Both provinces have plagued UK administrations with their problems for centuries. King James II said of Scotland to the Duke of Hamilton in 1685: ‘My Lord, I only wish it were a hundred thousand miles off and that you were King of it!’ Great War prime minister Asquith lamented that Ireland was the ‘most perplexing and damnable country’.

Financially, of course, England and Wales would be better off without Scotland and Northern Ireland because both provinces receive significantly larger government funding than they produce in tax revenue. But this ignores the political question of whether and in what circumstances a province should be allowed to secede from an existing nation state. The most costly attempt at – unsuccessful – secession was made by the Confederate states in 1861, resulting in the US Civil War and the loss of 700,000 lives. In more recent times northern Sri Lanka’s Tamils and the Chechens in the Russian Federation both failed in military attempts to achieve independence. And in 2019 leaders of the Catalan separatist movement received lengthy jail terms from Spanish courts after holding a referendum on independence for Catalonia without the consent of the central government in Madrid.

It might be thought that one solution to this problem in the case of Scotland and Northern Ireland is a referendum. But in the 2014 referendum on Scottish independence only those resident in Scotland were entitled to vote even though this amounted to only 7 per cent of the UK population. Northern Ireland has less than 3 per cent of the UK population. Why should these small percentages of the overall UK people be able to break up this political entity without the vast majority of those people having a say? In any event, it is only eight years since there was a vote on Scottish independence and, even confined as it was to Scottish residents, the vote was lost. Is there going to be a vote every few years until the Scottish National party finally succeeds in getting approval for its proposal? The British government consented to the 2014 vote and this consent would be required for a second referendum. Sturgeon has threatened to go ahead even without this consent, presumably confident that she would not suffer the fate of the Catalan leaders!
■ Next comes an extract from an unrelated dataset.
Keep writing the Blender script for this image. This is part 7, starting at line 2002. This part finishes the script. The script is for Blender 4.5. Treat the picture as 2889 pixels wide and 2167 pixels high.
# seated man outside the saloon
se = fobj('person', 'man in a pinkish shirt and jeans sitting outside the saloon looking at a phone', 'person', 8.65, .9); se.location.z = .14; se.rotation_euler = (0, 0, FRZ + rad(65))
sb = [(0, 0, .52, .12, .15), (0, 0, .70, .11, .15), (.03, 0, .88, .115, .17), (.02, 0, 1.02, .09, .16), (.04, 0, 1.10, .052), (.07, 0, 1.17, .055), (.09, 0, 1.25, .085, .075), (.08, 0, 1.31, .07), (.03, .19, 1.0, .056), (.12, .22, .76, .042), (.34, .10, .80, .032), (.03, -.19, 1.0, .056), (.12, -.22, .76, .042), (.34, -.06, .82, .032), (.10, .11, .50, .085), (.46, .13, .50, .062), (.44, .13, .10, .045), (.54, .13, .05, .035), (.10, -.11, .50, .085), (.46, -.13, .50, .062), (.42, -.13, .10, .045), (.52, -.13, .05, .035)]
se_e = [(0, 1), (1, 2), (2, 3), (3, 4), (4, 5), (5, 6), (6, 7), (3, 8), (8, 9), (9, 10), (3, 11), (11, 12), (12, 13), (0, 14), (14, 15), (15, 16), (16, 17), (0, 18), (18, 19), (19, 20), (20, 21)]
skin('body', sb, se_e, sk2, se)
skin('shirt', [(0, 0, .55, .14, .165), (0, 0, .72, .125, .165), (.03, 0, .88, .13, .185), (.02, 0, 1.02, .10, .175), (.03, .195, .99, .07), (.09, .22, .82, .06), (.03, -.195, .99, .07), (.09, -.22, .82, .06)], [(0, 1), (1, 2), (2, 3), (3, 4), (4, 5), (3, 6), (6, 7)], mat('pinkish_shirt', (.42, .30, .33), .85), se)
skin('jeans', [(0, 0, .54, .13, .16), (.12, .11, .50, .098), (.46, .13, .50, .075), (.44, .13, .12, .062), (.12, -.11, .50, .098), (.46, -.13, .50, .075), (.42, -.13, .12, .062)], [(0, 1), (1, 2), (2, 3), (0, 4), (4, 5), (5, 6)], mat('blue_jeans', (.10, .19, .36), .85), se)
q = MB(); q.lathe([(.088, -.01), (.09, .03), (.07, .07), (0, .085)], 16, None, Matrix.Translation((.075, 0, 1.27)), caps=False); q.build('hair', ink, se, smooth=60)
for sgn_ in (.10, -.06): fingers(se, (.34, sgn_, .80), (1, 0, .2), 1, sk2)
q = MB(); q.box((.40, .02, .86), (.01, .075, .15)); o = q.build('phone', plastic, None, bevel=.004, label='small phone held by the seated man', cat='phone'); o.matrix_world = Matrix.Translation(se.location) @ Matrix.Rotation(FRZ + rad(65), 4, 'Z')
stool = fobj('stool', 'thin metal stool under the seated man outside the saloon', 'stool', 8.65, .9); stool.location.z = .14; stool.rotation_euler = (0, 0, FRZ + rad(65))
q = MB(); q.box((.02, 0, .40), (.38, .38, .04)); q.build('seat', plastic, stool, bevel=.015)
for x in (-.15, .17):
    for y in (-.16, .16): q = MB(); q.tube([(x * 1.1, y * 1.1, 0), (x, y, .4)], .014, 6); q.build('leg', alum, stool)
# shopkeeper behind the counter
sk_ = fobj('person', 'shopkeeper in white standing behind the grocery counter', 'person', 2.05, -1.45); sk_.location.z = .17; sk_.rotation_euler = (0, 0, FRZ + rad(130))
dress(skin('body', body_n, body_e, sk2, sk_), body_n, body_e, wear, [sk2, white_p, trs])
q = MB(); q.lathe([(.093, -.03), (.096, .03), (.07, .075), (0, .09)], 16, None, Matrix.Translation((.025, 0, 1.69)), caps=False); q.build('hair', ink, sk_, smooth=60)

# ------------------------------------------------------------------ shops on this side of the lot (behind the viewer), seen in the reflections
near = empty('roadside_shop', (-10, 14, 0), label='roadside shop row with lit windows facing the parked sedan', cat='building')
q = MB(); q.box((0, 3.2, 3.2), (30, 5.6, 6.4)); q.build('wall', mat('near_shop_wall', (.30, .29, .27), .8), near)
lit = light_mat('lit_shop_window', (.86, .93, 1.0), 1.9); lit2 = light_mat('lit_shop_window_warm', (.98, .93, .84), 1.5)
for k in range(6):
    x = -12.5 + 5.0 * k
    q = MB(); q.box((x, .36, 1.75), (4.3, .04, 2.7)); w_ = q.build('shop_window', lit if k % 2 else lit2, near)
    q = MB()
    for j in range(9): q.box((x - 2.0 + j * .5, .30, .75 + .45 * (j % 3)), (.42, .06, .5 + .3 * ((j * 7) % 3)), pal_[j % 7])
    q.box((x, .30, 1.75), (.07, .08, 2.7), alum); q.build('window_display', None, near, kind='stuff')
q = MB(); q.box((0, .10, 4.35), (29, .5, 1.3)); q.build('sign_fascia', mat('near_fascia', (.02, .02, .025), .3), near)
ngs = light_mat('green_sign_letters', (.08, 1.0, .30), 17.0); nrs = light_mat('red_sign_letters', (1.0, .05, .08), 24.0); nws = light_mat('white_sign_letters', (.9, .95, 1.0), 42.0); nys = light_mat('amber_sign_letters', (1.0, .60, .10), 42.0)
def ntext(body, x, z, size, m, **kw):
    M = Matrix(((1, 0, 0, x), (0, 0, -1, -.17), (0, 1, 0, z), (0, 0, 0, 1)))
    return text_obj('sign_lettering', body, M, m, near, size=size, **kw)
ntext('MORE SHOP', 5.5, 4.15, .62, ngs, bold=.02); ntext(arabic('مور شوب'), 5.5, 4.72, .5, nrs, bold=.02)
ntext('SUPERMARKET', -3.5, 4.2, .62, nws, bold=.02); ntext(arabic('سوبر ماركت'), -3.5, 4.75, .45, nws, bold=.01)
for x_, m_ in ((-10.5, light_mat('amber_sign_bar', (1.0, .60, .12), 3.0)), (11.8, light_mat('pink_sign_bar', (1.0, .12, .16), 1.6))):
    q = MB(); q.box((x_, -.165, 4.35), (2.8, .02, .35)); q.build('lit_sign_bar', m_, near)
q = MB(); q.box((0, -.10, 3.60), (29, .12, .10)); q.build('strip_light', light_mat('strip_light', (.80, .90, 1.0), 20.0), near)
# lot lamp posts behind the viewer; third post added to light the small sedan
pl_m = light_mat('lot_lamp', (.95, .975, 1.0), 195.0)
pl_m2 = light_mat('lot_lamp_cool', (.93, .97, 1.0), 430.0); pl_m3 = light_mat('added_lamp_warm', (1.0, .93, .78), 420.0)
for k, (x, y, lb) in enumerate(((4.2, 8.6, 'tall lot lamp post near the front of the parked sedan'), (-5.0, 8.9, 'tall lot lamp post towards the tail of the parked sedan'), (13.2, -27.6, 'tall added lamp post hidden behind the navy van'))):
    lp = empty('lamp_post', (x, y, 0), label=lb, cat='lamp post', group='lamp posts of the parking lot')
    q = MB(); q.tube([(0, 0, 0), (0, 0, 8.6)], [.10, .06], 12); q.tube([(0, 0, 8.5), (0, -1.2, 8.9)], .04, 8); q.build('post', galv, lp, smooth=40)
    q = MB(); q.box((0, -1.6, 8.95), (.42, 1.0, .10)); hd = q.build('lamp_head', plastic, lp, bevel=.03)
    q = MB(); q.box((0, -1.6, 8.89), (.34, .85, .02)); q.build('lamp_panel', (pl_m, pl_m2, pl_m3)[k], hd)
In economic terms there is a distinctly suicidal aspect to the SNP’s obsession with independence. As already noted, there is a significant gap between Scotland’s expenditure and its tax revenue with this deficit being met by the central government at Westminster. The SNP says that an independent Scotland would apply to join the European Union but at present approximately 60 per cent of Scotland’s exports go to other parts of Britain so that these exports would no longer have the same access to their existing market. In the lead-up to the 2014 referendum the SNP proposed using the British pound as its currency if the independence vote succeeded.
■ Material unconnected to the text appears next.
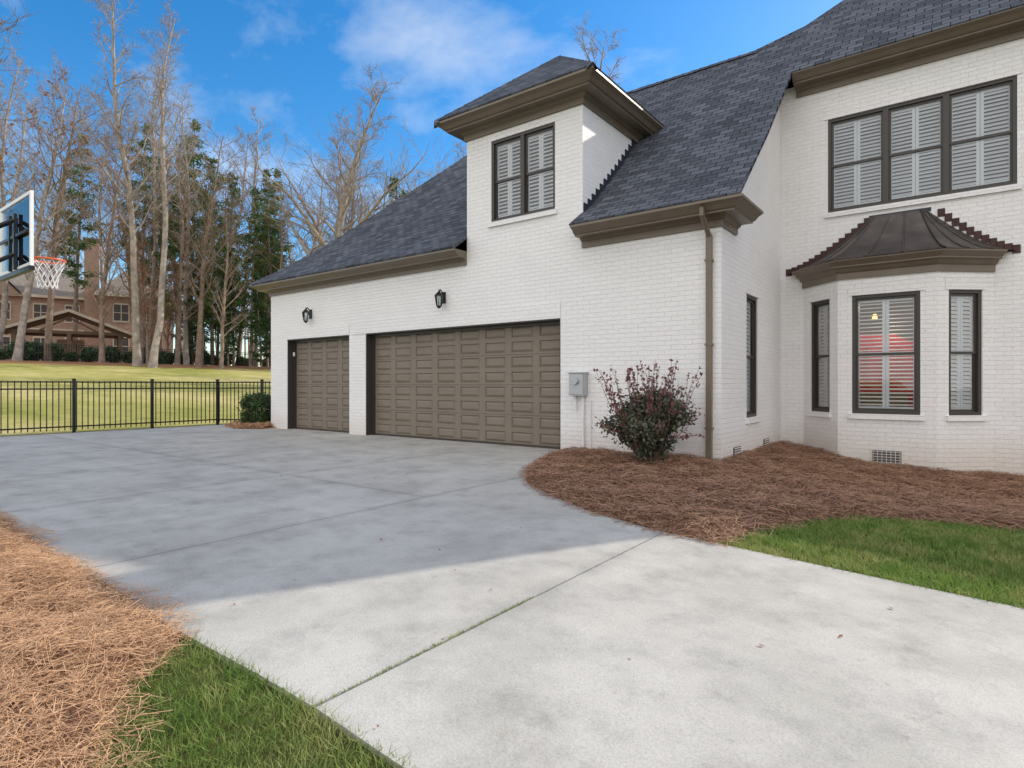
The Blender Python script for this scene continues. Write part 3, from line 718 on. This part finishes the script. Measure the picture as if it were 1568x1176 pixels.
hip(-10,3,0,10,6.6,4.2); hip(3,9.5,-1.5,9,7.0,3.8)
m.box(1.6,2.9,-.9,-.05,-1,12.2,0); m.box(1.5,3.0,-1.0,.1,12.2,12.45,3)
m.box(-9.9,2.9,-.12,-.03,3.3,3.45,4)
# front gable on the left wing
m.poly([(-8.2,-.6,6.5),(-3.6,-.6,6.5),(-5.9,-.6,9.0)],0); m.poly([(-8.6,-.9,6.3),(-5.9,-.9,9.2),(-5.9,4,9.2),(-8.6,2,6.3)],1); m.poly([(-3.2,-.9,6.3),(-5.9,-.9,9.2),(-5.9,4,9.2),(-3.2,2,6.3)],1)
mNR = MN('weathered_shingle', [(.3,(.16,.14,.125)),(.7,(.28,.245,.215))], 6, .9)
mCream = M('cream_trim', (.55,.47,.36), .6)
m.obj('house_body', [mTan, mNR, mDark, mTrim, mCream], NH)
NH.location = (-83.6, 24.0, hz(-83,24)); NH.rotation_euler = (0,0,R(70)); NH.scale = (1.12,1.12,1.2)
# open timber pavilion in the neighbour's yard
m = MB(); mWood = M('stained_timber', (.16,.10,.06), .7)
for x in (-4,0,4):
    for y in (-2.2,2.2): m.box(x-.16,x+.16,y-.16,y+.16,-.3,2.7,0)
for y in (-2.2,2.2): m.box(-4.4,4.4,y-.12,y+.12,2.7,2.98,0)
for x in (-4,0,4): m.box(x-.1,x+.1,-2.05,2.05,2.72,2.95,0)
m.poly([(-5,-2.9,2.75),(0,-2.9,4.75),(0,2.9,4.75),(-5,2.9,2.75)],1); m.poly([(5,-2.9,2.75),(0,-2.9,4.75),(0,2.9,4.75),(5,2.9,2.75)],1)
for sg in (-1,1):
    m.add([(sg*5,-2.92,2.7),(0,-2.92,4.7),(0,-2.92,4.98),(sg*5,-2.92,2.95),(sg*5,-2.8,2.7),(0,-2.8,4.7),(0,-2.8,4.98),(sg*5,-2.8,2.95)],[(0,1,2,3),(4,5,6,7),(3,2,6,7),(0,1,5,4)],2)
    m.tube((sg*2.2,-2.5,2.9),(0,-2.5,4.2),.08,.08,5,0)
m.box(-1.1,1.1,2.0,2.8,-.3,2.4,3); m.box(-.5,.5,1.96,2.0,.2,1.0,4)
o = m.obj('garden_pavilion', [mWood, mNR, mCream, mTan, mDark]); o.location = (-68.5, 20.0, hz(-68,20)); o.rotation_euler = (0,0,R(72))

# ------------------------------------------------------------------ trees
class TM:
    def __init__(s): s.V=[]; s.F=[]; s.n=0
    def tube(s, pts, rad, sides):
        pts = np.asarray(pts); k = len(pts); t = np.gradient(pts, axis=0); t /= np.linalg.norm(t,axis=1)[:,None]+1e-9
        ref = np.array([1.,0,0]) if abs(t[0][0]) < .8 else np.array([0,1.,0])
        a = np.cross(t, ref); a /= np.linalg.norm(a,axis=1)[:,None]+1e-9; b = np.cross(t, a)
        an = np.arange(sides)*2*np.pi/sides
        ring = pts[:,None,:] + (a[:,None,:]*np.cos(an)[None,:,None] + b[:,None,:]*np.sin(an)[None,:,None])*np.asarray(rad)[:,None,None]
        s.V.append(ring.reshape(-1,3))
        i = np.arange(k-1)[:,None]*sides; j = np.arange(sides)[None,:]; jj = (j+1)%sides
        f = np.stack([i+j, i+jj, i+sides+jj, i+sides+j], -1).reshape(-1,4) + s.n
        s.F.append(f); s.n += k*sides
def polyline(rng, p, d, L, n, wob, trop):
    pts=[p]; d=d/np.linalg.norm(d)
    for _ in range(n):
        d = d + rng.normal(0,wob,3); d[2] += trop; d/=np.linalg.norm(d); p = p+d*L/n; pts.append(p)
    return np.array(pts)
def at(pts, t):
    f = t*(len(pts)-1); i = min(int(f), len(pts)-2); q = f-i
    dd = pts[i+1]-pts[i]; return pts[i]*(1-q)+pts[i+1]*q, dd/np.linalg.norm(dd)
def side_dir(rng, d, ang, az):
    ref = np.array([0,0,1.]) if abs(d[2]) < .9 else np.array([1.,0,0])
    a = np.cross(d, ref); a/=np.linalg.norm(a); b = np.cross(d,a)
    return d*math.cos(ang)+(a*math.cos(az)+b*math.sin(az))*math.sin(ang)
def bare(seed, h, r0, spread, cs, nl=24, n1=8, n2=6, rmin=.015, fork=0):
    rng = np.random.default_rng(seed); T = TM(); tips=[]
    tr = polyline(rng, np.array([0,0,-.3]), np.array([rng.normal(0,.03),rng.normal(0,.03),1.]), h, 14, .045, .03)
    tt = np.linspace(0,1,15); rr = r0*(1-tt)**.8+.02; rr[0]*=1.35
    T.tube(tr, rr, 8)
    for i in range(nl):
        t = cs+(1-cs)*((i+rng.random())/nl)*.97; p,d = at(tr,t); az = i*2.4+rng.normal(0,.4)
        q = (t-cs)/(1-cs); L = spread*(1-.66*q)*(.6+.6*rng.random())
        if q < .12 and not fork: L *= .6
        r = max(.02, r0*(1-t)**.8*.42); ang = R(rng.uniform(32,62))
        if i < fork: L = h*.45*rng.uniform(.8,1.1); r *= 1.6; ang = R(rng.uniform(25,48))
        lp = polyline(rng, p, side_dir(rng,d,ang,az), L, 7, .13, .07)
        T.tube(lp, r*(1-np.linspace(0,1,8))**.9+rmin, 5)
        nn = n1*2 if i < fork else n1
        for j in range(nn):
            t1 = .18+.8*(j+rng.random())/nn; p1,d1 = at(lp,t1); L1 = L*(.38 if i<fork else .5)*(1-.5*t1)*(.6+.7*rng.random())
            r1 = max(rmin, r*(1-t1)*.5+.006)
            bp = polyline(rng, p1, side_dir(rng,d1,R(rng.uniform(30,62)),rng.random()*6.28), L1, 5, .16, .06)
            T.tube(bp, np.linspace(r1,rmin*.8,6), 3)
            for k in range(n2):
                t2 = .15+.83*(k+rng.random())/n2; p2,d2 = at(bp,t2); L2 = max(.45, L1*.55*(.5+.8*rng.random()))
                tw = polyline(rng, p2, side_dir(rng,d2,R(rng.uniform(25,60)),rng.random()*6.28), L2, 3, .2, .05)
                T.tube(tw, np.linspace(rmin*.75,rmin*.4,4), 3); tips.append(tw[-1]); tips.append(tw[1])
    return np.concatenate(T.V), np.concatenate(T.F), np.array(tips)
def leafq(rng, C, size):
    n=len(C); a=rng.normal(0,1,(n,3)); a/=np.linalg.norm(a,axis=1)[:,None]; b=rng.normal(0,1,(n,3)); b-=a*(a*b).sum(1)[:,None]; b/=np.linalg.norm(b,axis=1)[:,None]
    s=size*(.6+.8*rng.random(n))[:,None]; a=a*s*.5; b=b*s*.28
    V=np.stack([C-a,C+b,C+a,C-b],1).reshape(-1,3); F=np.arange(4*n).reshape(-1,4); return V,F
def two_mat_mesh(name, parts):
    V=[];F=[];n=0
    for v,f,_ in parts: V.append(v);F.append(f+n);n+=len(v)
    me = np_mesh(name, np.concatenate(V), np.concatenate(F), parts[0][2], link=False)
    for p in parts[1:]: me.materials.append(p[2])
    idx=np.concatenate([np.full(len(p[1]),i,dtype=np.int32) for i,p in enumerate(parts)])
    if len(idx)==len(me.polygons): me.polygons.foreach_set('material_index', idx)
    me.update(); return me
def conifer(seed, h, r0, spread, cs, needle=.5, mat=None, nb=70, dens=22, droop=-.03):
    rng=np.random.default_rng(seed); T=TM(); C=[]
    tr=polyline(rng,np.array([0,0,-.3]),np.array([0,0,1.]),h,12,.018,.05); T.tube(tr,r0*(1-np.linspace(0,1,13))**.8+.02,7)
    for i in range(nb):
        t=cs+(1-cs)*(i+rng.random())/nb*.985; p,d=at(tr,t); q=(t-cs)/(1-cs)
        L=spread*(1-q)**.55*(.3+.9*rng.random())*(1 if q>.15 else .6)+.25
        bp=polyline(rng,p,side_dir(rng,d,R(rng.uniform(45,95)),rng.random()*6.28),L,5,.10,droop+.08*q)
        T.tube(bp,np.linspace(max(.02,r0*.2*(1-t)),.012,6),3)
        for k in range(max(2,int(L*2.2))):
            tq=.35+.65*rng.random(); c,_=at(bp,tq); n=dens
            C.append(c+rng.normal(0,1,(n,3))*np.array([.32,.32,.18])*min(1,.4+L*.3))
    C=np.concatenate(C); lv,lf=leafq(rng,C,needle)
    return two_mat_mesh('conifer',[(np.concatenate(T.V),np.concatenate(T.F),mBarkB),(lv,lf,mat or mNeedle)])
BT=[]
specs=[(1,26,.25,5.0,.36,30,8,6,0),(2,22,.24,6.0,.26,30,9,6,0),(3,27,.23,4.2,.42,28,8,6,0),(4,19,.18,5.0,.18,28,8,6,0),(5,24,.36,6.4,.30,30,9,6,8)]
raw=[]
for s in specs:
    v,f,tp=bare(s[0],s[1],s[2],s[3],s[4],s[5],s[6],s[7],.014 if s[0]!=5 else .016,s[8]); raw.append((v,f,tp)); me=np_mesh('bare_tree',v,f,mBarkG if s[0]%2 else mBarkB,True,link=False); BT.append(me)
v,f,tp=raw[3]; rg=np.random.default_rng(3); keep=tp[rg.random(len(tp))<.6]; lv2,lf2=leafq(rg,keep+rg.normal(0,.08,keep.shape),.24)
RUS=two_mat_mesh('russet_tree',[(v,f,mBarkB),(lv2,lf2,mOak)])
v,f,tp=raw[1]; keep=tp[(rg.random(len(tp))<.10)&(tp[:,2]>9)]; lv2,lf2=leafq(rg,keep,.28); SPR=two_mat_mesh('bare_tree',[(v,f,mBarkG),(lv2,lf2,mOak)])
PN=[conifer(11,25,.22,3.0,.34,.26,mNeedle,66,26),conifer(12,22,.19,2.9,.22,.25,mNeedle,74,26),conifer(13,17,.17,2.5,.08,.26,mCedar,100,22,-.0)]
def put(name, me, x, y, s=1, rz=None, sx=None):
    o=bpy.data.objects.new(name,me); COL.objects.link(o); o.location=(x,y,hz(x,y)-.1); o.rotation_euler=(0,0,random.random()*6.28 if rz is None else rz)
    o.scale=((sx or s),(sx or s),s); return o
for nm, me, x, y, s in [
  ('bare_tree',SPR,-53.3,12.4,1.0),('bare_tree',BT[1],-55.5,14.8,.95),('bare_tree',BT[3],-52,17.2,1.0),('bare_tree',BT[0],-48.7,18.4,1.04),
  ('bare_tree',BT[2],-46.7,18.6,1.0),('bare_tree',BT[3],-52.7,22.9,1.0),('bare_tree',BT[1],-49.3,23.1,.85),('bare_tree',BT[3],-46.5,23.5,.8),
  ('bare_tree',BT[0],-53,35,.85),('bare_tree',BT[1],-47,40,.9),
  ('bare_tree',BT[4],-22,39.7,1.06),('bare_tree',BT[0],-58,9,.95),('bare_tree',BT[0],-26,40,.8),('bare_tree',BT[1],-19.5,33,.78),  # last two trees are hidden by the house, added to shade the lawn
  ('bare_tree',BT[1],-66,25,1.1),('bare_tree',BT[0],-62,25,.95),('bare_tree',BT[3],-57,22,1.15),('bare_tree',BT[1],-58,31,.95),('bare_tree',BT[0],-65,33,1.05),('bare_tree',BT[2],-59,12.4,.9),('bare_tree',BT[3],-48,29,.9),('bare_tree',BT[4],-72,11,1.0),('bare_tree',BT[1],-38,45,.85),('bare_tree',BT[0],-50,38,.95),('bare_tree',BT[2],-60,23.4,1.08),('bare_tree',BT[2],-54,24.3,.92),('bare_tree',BT[0],-70,31,1.2),('bare_tree',BT[2],-98,32,1.35),('bare_tree',BT[0],-99,26,1.4),('bare_tree',BT[1],-100,38,1.5),('bare_tree',BT[0],-97,20,1.4),
  ('russet_tree',RUS,-50.5,19.8,.5),('russet_tree',RUS,-60,28,.6),('russet_tree',RUS,-53,21.2,.42),('russet_tree',RUS,-57,24,.5),
  ('pine_tree',PN[0],-64,24.4,.98),('pine_tree',PN[0],-60.2,27.4,1.0),('pine_tree',PN[1],-56,27.5,.9),('pine_tree',PN[1],-50,27.9,.74),
  ('pine_tree',PN[0],-51.2,30.8,.74),('pine_tree',PN[1],-42,38,.86),('pine_tree',PN[0],-74,22,1.0),('pine_tree',PN[1],-55,33,.75),('pine_tree',PN[0],-58,25.2,.86),('pine_tree',PN[1],-54,25.6,.72),('pine_tree',PN[1],-62,32,.95),('pine_tree',PN[0],-57,34,.85),('pine_tree',PN[1],-68,28,1.05),('pine_tree',PN[1],-59,29.5,.7),('pine_tree',PN[1],-52,29.5,.62),
  ('cedar_tree',PN[2],-55,29,.7),('cedar_tree',PN[2],-50.5,26.2,.45),('cedar_tree',PN[2],-53.3,31.5,.75),('cedar_tree',PN[2],-56.5,26,.5),('cedar_tree',PN[2],-58.5,28,.8),('cedar_tree',PN[2],-49,28.4,.5)]:
    put(nm,me,x,y,s)
put('bare_tree',BT[4],-42.6,30.5,1.0,None,1.3); put('bare_tree',BT[4],-42,43.4,1.1,None,1.35); put('bare_tree',BT[3],-46,33.5,1.0,None,1.2)
put('bare_tree',BT[1],-30.5,3.6,.82,1.0,1.25)
lo=[bare(20+i,20+2*i,.2,3.8+i*.4,.3,18,6,3,.024)[:2] for i in range(3)]
Vs=[];Fs=[];n=0
for i in range(140):
    v,f=lo[i%3]; an=random.random()*6.28; s=.75+.5*random.random(); c,sn=math.cos(an)*s,math.sin(an)*s
    if i<110: x=random.uniform(-125,-62); y=random.uniform(-15,95)
    else: x=random.uniform(-62,10); y=random.uniform(62,100)
    if -95<x<-62 and 8<y<38: x-=36
    q=v@np.array([[c,sn,0],[-sn,c,0],[0,0,s]])+np.array([x,y,hz(x,y)-.1]); Vs.append(q);Fs.append(f+n);n+=len(v)
np_mesh('distant_woodland',np.concatenate(Vs),np.concatenate(Fs),mBarkG,True)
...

This proposal was rejected by the British Treasury which means that there would have to be a separate Scottish currency. And how would an independent Scotland deal with its current share of existing UK government debt which is roughly twice the size of Scotland’s GDP?

The latest problem with Northern Ireland is the British government’s intention to amend the so-called Northern Ireland protocol. This was part of the agreement negotiated between Britain and the EU as to the post-Brexit relations between the two parties. The protocol provides that there will be customs control on British goods when entering Northern Ireland from Britain, seemingly to satisfy the EU’s concern that some small proportion of those products, although apparently destined for Northern Ireland, might leak into the EU member Irish republic. Why any customs control could not be on the border between Northern Ireland and the Irish Republic has never been satisfactorily explained. The notion that this might provoke a return to sectarian violence seems rather fanciful.

At any rate, the protocol has proved to be essentially unworkable and the British government has introduced legislation to amend it. The EU, which fought Brexit’s implementation tooth and nail, has threatened Britain with legal proceedings, presumably in an EU court, and complained that the legislation is a breach of international law. Britain can legitimately be criticised for reneging on one aspect of the post-Brexit agreement but a nation-state cannot be forced in any legal tribunal to honour an agreement if it chooses not to. It is hard to see what international law means in this context but there can certainly be no legal remedy for any breach of the agreement if the British government takes its proposed course.

In the longer term, yet another problem for the British government with Northern Ireland is that, under the 1998 Good Friday Agreement between Britain, then led by Tony Blair, and the Irish republic there must be a referendum, presumably with only residents of Northern Ireland voting, if it ‘appears likely’ to the British government that most people in Northern Ireland would support unity with the republic. Given the victory of Sinn Fein in Northern Ireland and its prospects of winning the next Irish election, this would entail negotiations with the body that was the political wing of the Irish Republican Army and so supported a program of murder and terrorism over decades. Hardly an attractive prospect for the British government.

Scotland and Ireland have caused considerable angst for Westminster governments over hundreds of years and it seems that there is little prospect of any change to this troubled history in the immediate future.